Thursday, July 19, 2007

Google News’ Cloaking Policy

Google News received a new help center with more details than the old help files on this subject. For instance, you’ll learn that high-quality backlinks affect your site’s ranking in Google News (but that there’s no manual placement of stories onto the News front-page, ever). So far, so good, and much like what we’re used to from web search. But this bit on cloaking is interesting:

[W]e need to be able to circumvent your registration page in order to successfully crawl your site. The easiest way to do this is to configure your webservers to not serve the registration page to our crawlers (when the User-Agent is “Googlebot”). You can verify that the request is actually from our robot by making sure the IP address is within the range of 66.249.64.0/20.
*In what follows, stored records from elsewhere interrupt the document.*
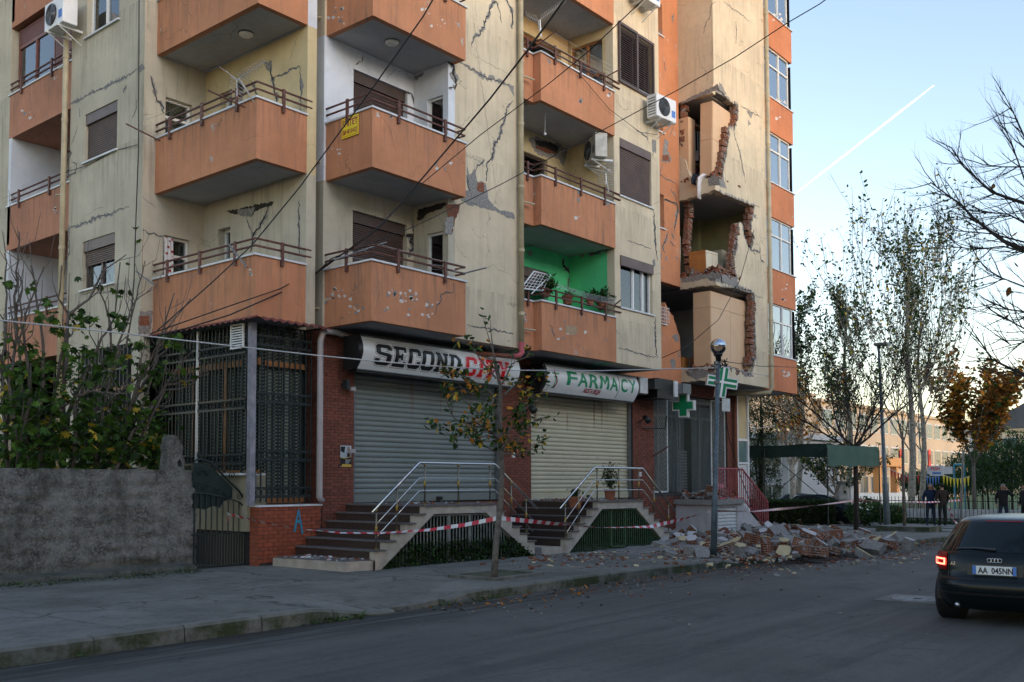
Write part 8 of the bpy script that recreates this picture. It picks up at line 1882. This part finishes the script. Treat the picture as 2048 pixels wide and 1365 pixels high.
# school, houses
def block(name, lab, ax, x0, x1, y0, y1, z1, mat, floors, wins, ws, roof=None, z0=-.6, winmat='far_glass', cat='building', fh=None):
    """block with windows built as recessed-looking framed units on the two faces that look to the street"""
    T_ = thing(name, lab, cat, (x0, y0, z0)); MB().box(x0, x1, y0, y1, z0, z1).build('walls', M[mat], T_); fh = fh or (z1-z0-.6)/floors
    for k in range(floors):
        z = z0+.9+fh*k
        for face in ws:
            if face == 'x': a0, a1, F_ = y0, y1, FX(x0)
            else: a0, a1, F_ = x0, x1, FY(y0)
            n = wins.get(face, 6); st = (a1-a0)/n
            for i in range(n):
                c = a0+st*(i+.5); h_ = fh*.30; w_ = st*.36
                fr = MB(F_).box(c-w_, c+w_, -.08, 0, z, z+fh*.58).build('window', M['far_white'], T_)
                for s in (-1, 0, 1): MB(F_).box(c+w_*(.66*s-.28), c+w_*(.66*s+.28), -.10, -.081, z+.12, z+fh*.58-.12).build('pane', M[winmat], fr)
    MB().box(x0-.3, x1+.3, y0-.3, y1+.3, z1, z1+.35).build('roof_edge', M[mat], T_)
    if roof:
        m = (y0+y1)/2 if ax == 'x' else (x0+x1)/2; h_ = roof
        if ax == 'x': pts = [(x0-.5, y0-.5, z1+.36), (x1, y0-.5, z1+.36), (x1, y1+.5, z1+.36), (x0-.5, y1+.5, z1+.36), (x0-.5, m, z1+h_), (x1, m, z1+h_)]; fs = ((0, 1, 5, 4), (2, 3, 4, 5), (3, 0, 4), (1, 2, 5), (0, 3, 2, 1))
        else: pts = [(x0-.5, y0-.5, z1+.36), (x1+.5, y0-.5, z1+.36), (x1+.5, y1, z1+.36), (x0-.5, y1, z1+.36), (m, y0-.5, z1+h_), (m, y1, z1+h_)]; fs = ((0, 4, 5, 3), (1, 2, 5, 4), (0, 1, 4), (2, 3, 5), (0, 3, 2, 1))
        MB().raw(pts, fs).build('roof', M['far_roof'], T_)
    return T_
M['far_peach'] = simple('peach_school_wall', (.52, .40, .28), .9, .08, .5, 0); M['far_white'] = simple('white_far_frame', (.60, .60, .60), .7, .05, .5, 0); M['far_glass'] = simple('far_dark_glass', (.08, .12, .14), .15, .2, .3, 0); M['far_roof'] = simple('dark_slate_roof', (.06, .07, .085), .8, .2, .5, 0); M['far_cream'] = simple('cream_house_wall', (.52, .44, .33), .9, .08, .5, 0); M['far_orange'] = simple('orange_trim', (.60, .30, .12), .9, .08, .5, 0); M['far_grey'] = simple('pale_grey_wall', (.45, .45, .47), .9, .1, .5, 0)
sa = P(1655, 832, 'z', 9.6)
SCH = block('school', 'long peach coloured three storey school with white window bands', 'y', 96, 150, 39, 52, 9.7, 'far_peach', 3, {'y': 16, 'x': 3}, ('y',), fh=3.4)
e = P(1533, 815, 'x', 88)
ANX = block('school_wing', 'windowless peach end wing of the school left of the window bands', 'y', 78, 96, 39.8, 50, 10.2, 'far_peach', 1, {'y': 1}, (), fh=3)
for i in range(3): c = P(1548+i*11, 935, 'y', 39.8); MB().box(c.x-.6, c.x+.5, 39.7, 39.79, c.z-1, c.z+1.2).build('window', M['far_white'], ANX)
for px in (1756, 1790): c = P(px, 960, 'y', 37.5); MB().box(c.x-.35, c.x+.35, 37.2, 37.9, -.6, 3.3).build('porch_column', M['far_orange'], SCH)
c = P(1745, 925, 'y', 37.5); d = P(1800, 925, 'y', 37.5); MB().box(c.x, d.x, 37, 39, 3.3, 4.3).build('porch_beam', M['far_orange'], SCH)
for px in (1800, 1857):
    c = P(px, 915, 'y', 38.8); FL = thing('flag', 'red flag with dark eagle on the school wall', 'flag', c, 'red flags on the school'); MB().box(c.x, c.x+1.0, 38.78, 38.8, c.z-1.3, c.z+1.0).build('cloth', M['letter_red'], FL); MB(FY(38.76)).prism([[(c.x+.5, c.z-.8), (c.x+.7, c.z-.2), (c.x+.9, c.z+.3), (c.x+.6, c.z+.1), (c.x+.5, c.z+.5), (c.x+.4, c.z+.1), (c.x+.1, c.z+.3), (c.x+.3, c.z-.2)]], 0, .01).build('emblem', M['plastic_black'], FL)
bpy.data.objects['flag']['label'] = 'left red flag with dark emblem hanging on the school'
bpy.data.objects['flag.001']['label'] = 'right red flag with dark emblem hanging behind the poplar'
c = P(1960, 880, 'x', 180); c1 = P(2060, 840, 'x', 180)
block('house', 'cream house with dark gabled roof at the right horizon', 'x', 180, 194, c1.y-8, c.y+0, P(2020, 862, 'x', 180).z, 'far_cream', 3, {'x': 5}, ('x',), roof=5)
c = P(1930, 870, 'x', 210); block('house', 'distant grey roofed house left of the cream house', 'x', 210, 225, c.y-6, c.y+12, P(1930, 875, 'x', 210).z, 'far_grey', 3, {'x': 4}, ('x',), roof=4)
c = P(1515, 960, 'x', 56); block('white_house', 'pale house seen between the block and the conifer', 'x', 56, 64, c.y-2.0, c.y+6, P(1515, 878, 'x', 56).z, 'far_grey', 2, {'x': 3}, ('x',))
MB().box(70, 118, 33, 33.3, -.6, .5).build('school_wall', M['far_white']); tag(bpy.data.objects['school_wall'], 'low white wall in front of the school porch', 'wall')
# ------------------------------------------------------------------ unseen other side of the street; blocks added to darken reflections and lower facade
sheet('opposite_pavement', -40, 140, -5.5, -.9, .12, M['pave2'], 60, 3)
MB().box(-40, 140, -.9, -.78, -.6, .12).build('opposite_kerb', M['kerb'])['kind'] = 'structure'
M['opp_glass'] = M['far_glass']
block('opposite_building', 'unseen ochre apartment block across the street behind the camera', 'y', -22, 6, -26, -13, 15, 'far_cream', 5, {'y': 8}, (), fh=3)
block('opposite_building', 'unseen grey apartment block across the street opposite the shops', 'y', 9, 33, -25, -12, 12.5, 'far_grey', 4, {'y': 7}, (), fh=3)
block('opposite_building', 'unseen long ochre building added farther along the opposite side of street', 'y', 38, 100, -26, -12, 11, 'far_cream', 3, {'y': 12}, (), fh=3)  # added out of view to darken what the shop doors reflect
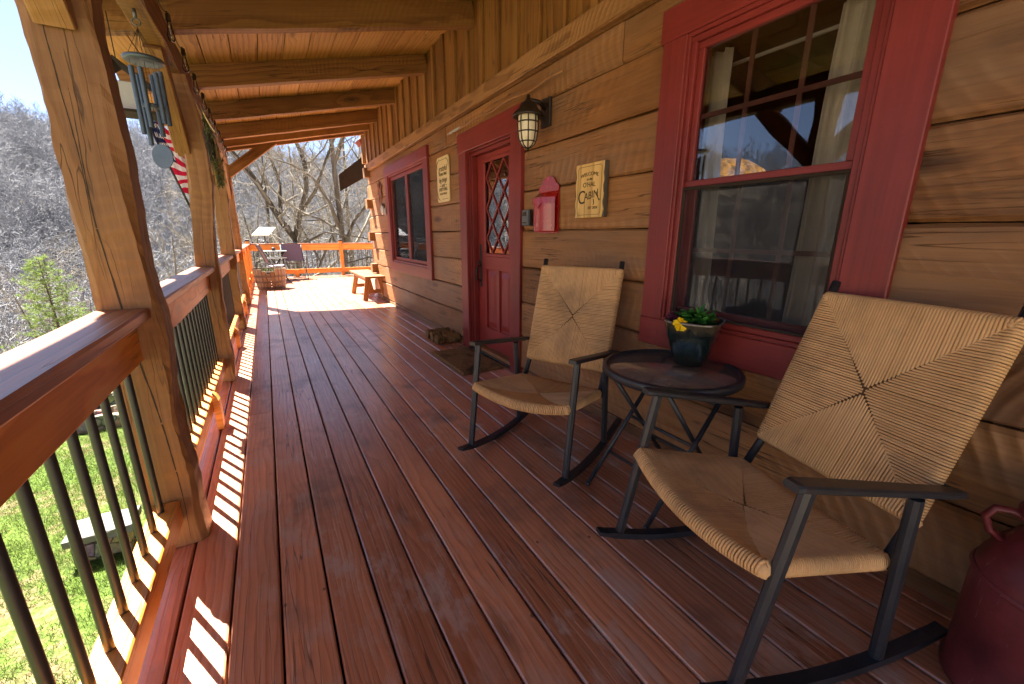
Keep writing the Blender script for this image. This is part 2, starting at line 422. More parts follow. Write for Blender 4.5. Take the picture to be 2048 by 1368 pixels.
def leafmat(name, a, b, rough=.5, trans=.25):
    t = NT(name); rn = t.attr('rnd', False); p = t.geopos()
    f = t.math('ADD', t.math('MULTIPLY', rn, .7), t.math('MULTIPLY', t.noise(p, 9, 3), .3))
    c = t.mix(f, a, b)
    t.fin(c, rough, None, .3)
    if trans:
        tl = t.node('ShaderNodeBsdfTranslucent'); t.l.new(c, tl.inputs['Color'])
        mx = t.node('ShaderNodeMixShader', {0: trans}); t.l.new(t.b.outputs[0], mx.inputs[1]); t.l.new(tl.outputs[0], mx.inputs[2])
        t.l.new(mx.outputs[0], t.out.inputs['Surface'])
    return t.m
M['leaf'] = leafmat('pansy_leaf', (.02, .10, .012), (.07, .26, .035))
M['petal'] = leafmat('yellow_petal', (.80, .50, .0), (.95, .70, .02), .5, .2)
M['petald'] = leafmat('dark_petal', (.05, .008, .02), (.09, .015, .04), .6, .1)
M['grass'] = leafmat('grass_blades', (.045, .10, .008), (.16, .175, .045), .6, .3)
M['needle'] = leafmat('pine_needles', (.10, .16, .035), (.25, .33, .09), .6, .35)
M['herb'] = leafmat('dried_greenery', (.012, .014, .010), (.16, .17, .045), .7, .2)

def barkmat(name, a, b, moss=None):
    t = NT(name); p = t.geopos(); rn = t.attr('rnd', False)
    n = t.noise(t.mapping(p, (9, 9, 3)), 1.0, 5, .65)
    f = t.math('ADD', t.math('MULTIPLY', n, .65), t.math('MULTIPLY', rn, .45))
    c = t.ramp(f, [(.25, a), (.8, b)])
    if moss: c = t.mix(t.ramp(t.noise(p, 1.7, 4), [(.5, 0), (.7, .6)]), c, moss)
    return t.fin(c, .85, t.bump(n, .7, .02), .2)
M['bark'] = barkmat('tree_bark', (.028, .023, .018), (.11, .095, .075), (.09, .075, .04))
M['twigs'] = barkmat('bare_twigs', (.06, .05, .04), (.27, .24, .19))
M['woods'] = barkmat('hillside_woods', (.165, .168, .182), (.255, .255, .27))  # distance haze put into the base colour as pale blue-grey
M['pinebark'] = barkmat('pine_bark', (.06, .045, .035), (.16, .12, .09))

def stonemat():
    t = NT('field_stone'); p = t.geopos()
    v = t.node('ShaderNodeTexVoronoi', {'Scale': 9.0}, feature='DISTANCE_TO_EDGE'); t.l.new(p, v.inputs['Vector'])
    v2 = t.node('ShaderNodeTexVoronoi', {'Scale': 9.0}); t.l.new(p, v2.inputs['Vector'])
    n = t.noise(p, 25, 5, .6)
    c = t.ramp(n, [(.3, (.12, .10, .07)), (.7, (.28, .24, .175))])
    c = t.mix(.35, c, v2.outputs['Color'], 'SOFT_LIGHT')
    e = t.ramp(v.outputs[0], [(.0, 1), (.05, 0)])
    c = t.mix(t.math('MULTIPLY', e, .85), c, (.04, .032, .024))
    return t.fin(c, .85, t.bump(t.math('SUBTRACT', n, t.math('MULTIPLY', e, 2)), .6, .02), .2)
M['stone'] = stonemat()
M['slab'] = plain('stone_slab', (.15, .145, .13), .8, 0, .2, 14, .25, .4, bdist=.01)

def groundmat():
    t = NT('ground'); p = t.geopos()
    n = t.noise(p, 1.7, 5, .65); n2 = t.noise(p, 14, 5, .7); n3 = t.noise(p, 60, 3, .6)
    f = t.math('ADD', t.math('MULTIPLY', n, .6), t.math('MULTIPLY', n2, .4))
    straw = t.ramp(n3, [(.3, (.10, .068, .034)), (.7, (.22, .17, .095))])
    green = t.ramp(n3, [(.3, (.03, .055, .009)), (.7, (.105, .155, .028))])
    c = t.mix(t.ramp(f, [(.50, 0), (.60, 1)]), green, straw)
    sep = t.node('ShaderNodeSeparateXYZ', {0: p})
    dist = t.math('SQRT', t.math('ADD', t.math('MULTIPLY', sep.outputs[0], sep.outputs[0]), t.math('MULTIPLY', sep.outputs[1], sep.outputs[1])))
    litter = t.ramp(t.noise(p, 3.0, 6, .75), [(.3, (.15, .115, .085)), (.5, (.30, .25, .19)), (.72, (.46, .40, .33))])
    c = t.mix(t.ramp(t.math('MULTIPLY', t.math('ADD', dist, t.math('MULTIPLY', n, 3)), .05), [(.40, 0), (.55, 1)]), c, litter)
    return t.fin(c, .95, t.bump(n2, .6, .03), .1)
M['ground'] = groundmat()

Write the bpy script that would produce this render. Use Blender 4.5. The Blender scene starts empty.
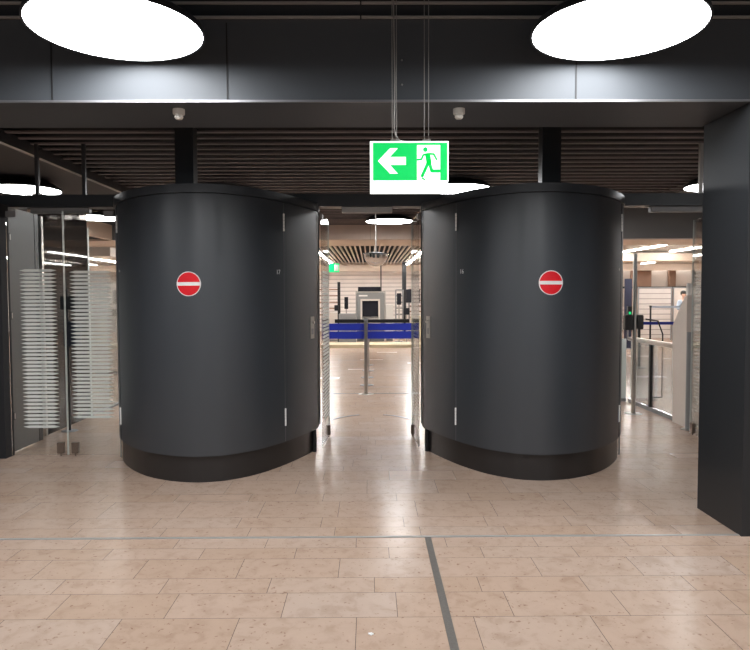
import bpy, bmesh, math, random
from mathutils import Vector, Matrix
random.seed(7)
C = bpy.context.scene
COL = C.collection
PI = math.pi

# ------------------------------------------------------------------ camera
cam_d = bpy.data.cameras.new('camera'); cam = bpy.data.objects.new('camera', cam_d); COL.objects.link(cam)
cam_d.sensor_fit = 'HORIZONTAL'; cam_d.sensor_width = 36.0; cam_d.lens = 650.0 / 750.0 * 36.0
cam_d.clip_start = 0.05; cam_d.clip_end = 200
pit, yaw, roll = 0.0434, 0.0072, -0.0035
cam.matrix_world = (Matrix.Translation((0, 0, 1.644)) @ Matrix.Rotation(-yaw, 4, 'Z')
                    @ Matrix.Rotation(PI/2 - pit, 4, 'X') @ Matrix.Rotation(roll, 4, 'Z'))
C.camera = cam

# ------------------------------------------------------------------ world, exposure
w = bpy.data.worlds.new('world'); C.world = w; w.use_nodes = True
bg = w.node_tree.nodes['Background']; bg.inputs[0].default_value = (0.80, 0.86, 0.95, 1); bg.inputs[1].default_value = 0.26
C.view_settings.view_transform = 'Standard'; C.view_settings.look = 'None'
C.view_settings.exposure = 0.2; C.view_settings.gamma = 1.0; C.view_settings.use_curve_mapping = False
LAMP = 26.0      # radiance of the round pendant diffusers
LED = 66.0       # radiance of the linear lamps in the far hall

# added unseen fill light behind the camera, gives the pods their sheen
al = bpy.data.lights.new('rear_fill_light', 'AREA'); al.shape = 'RECTANGLE'; al.size = 1.3; al.size_y = 2.4; al.energy = 430; al.color = (0.86, 0.93, 1.0)
alo = bpy.data.objects.new('rear_fill_light', al); COL.objects.link(alo); alo.location = (1.1, -4.3, 1.6); alo.rotation_euler = (PI/2, 0, 0)
alo.rotation_euler = (PI/2, 0, PI)

# ------------------------------------------------------------------ materials
def mat(name, col, rough=0.5, metal=0.0, spec=0.5, emit=0.0, emit_col=None, noise=None, coat=0.0):
    m = bpy.data.materials.new(name); m.use_nodes = True
    nt = m.node_tree; b = nt.nodes['Principled BSDF']
    b.inputs['Base Color'].default_value = (*col, 1); b.inputs['Roughness'].default_value = rough
    b.inputs['Metallic'].default_value = metal; b.inputs['Specular IOR Level'].default_value = spec
    b.inputs['Coat Weight'].default_value = coat
    if emit:
        b.inputs['Emission Color'].default_value = (*(emit_col or col), 1); b.inputs['Emission Strength'].default_value = emit
    sc, amt = noise or (30.0, 0.06)
    tc = nt.nodes.new('ShaderNodeTexCoord'); n = nt.nodes.new('ShaderNodeTexNoise'); n.inputs['Scale'].default_value = sc
    n.inputs['Detail'].default_value = 3
    mx = nt.nodes.new('ShaderNodeMix'); mx.data_type = 'RGBA'
    mx.inputs[6].default_value = (*[c*(1-amt) for c in col], 1); mx.inputs[7].default_value = (*[min(1, c*(1+amt)) for c in col], 1)
    nt.links.new(tc.outputs['Object'], n.inputs['Vector']); nt.links.new(n.outputs['Fac'], mx.inputs[0])
    nt.links.new(mx.outputs[2], b.inputs['Base Color'])
    return m

def glass_mat(name, tint=(0.93, 0.97, 0.95), refl=0.6, ior=1.45):
    m = bpy.data.materials.new(name); m.use_nodes = True; nt = m.node_tree; nt.nodes.clear()
    o = nt.nodes.new('ShaderNodeOutputMaterial'); t = nt.nodes.new('ShaderNodeBsdfTransparent'); g = nt.nodes.new('ShaderNodeBsdfGlossy')
    fr = nt.nodes.new('ShaderNodeFresnel'); fr.inputs[0].default_value = ior
    mu = nt.nodes.new('ShaderNodeMath'); mu.operation = 'MULTIPLY'; mu.inputs[1].default_value = refl
    mi = nt.nodes.new('ShaderNodeMixShader'); t.inputs[0].default_value = (*tint, 1); g.inputs['Roughness'].default_value = 0.02
    nt.links.new(fr.outputs[0], mu.inputs[0]); nt.links.new(mu.outputs[0], mi.inputs[0])
    nt.links.new(t.outputs[0], mi.inputs[1]); nt.links.new(g.outputs[0], mi.inputs[2]); nt.links.new(mi.outputs[0], o.inputs[0])
    return m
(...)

So with that, Googlebot will never see the publisher’s registration page – but that doesn’t mean the user will necessarily always see it. Google offers two options: “First click free” means the publisher will check the referrer; if the referrer is Google News, then the article page is fully shown, but all other links from that page are “trapped”, as Google calls it (on a side-note, “first click free” is problematic when people copy the URL to link to the page from e.g. their blog). The second option Google calls “subscription designation”, which means that Google will simply add the word “(subscription)” to the News result pointing to the publisher. With the latter solution, a publisher can indeed always hide the actual content from readers, and only show it to the Googlebot.

In comparison, here’s the Google webmaster guideline – and it’s worth noting that Google News sources are also usually “normal” web pages:

Make pages for users, not for search engines. Don’t deceive your users or present different content to search engines than you display to users, which is commonly referred to as “cloaking.”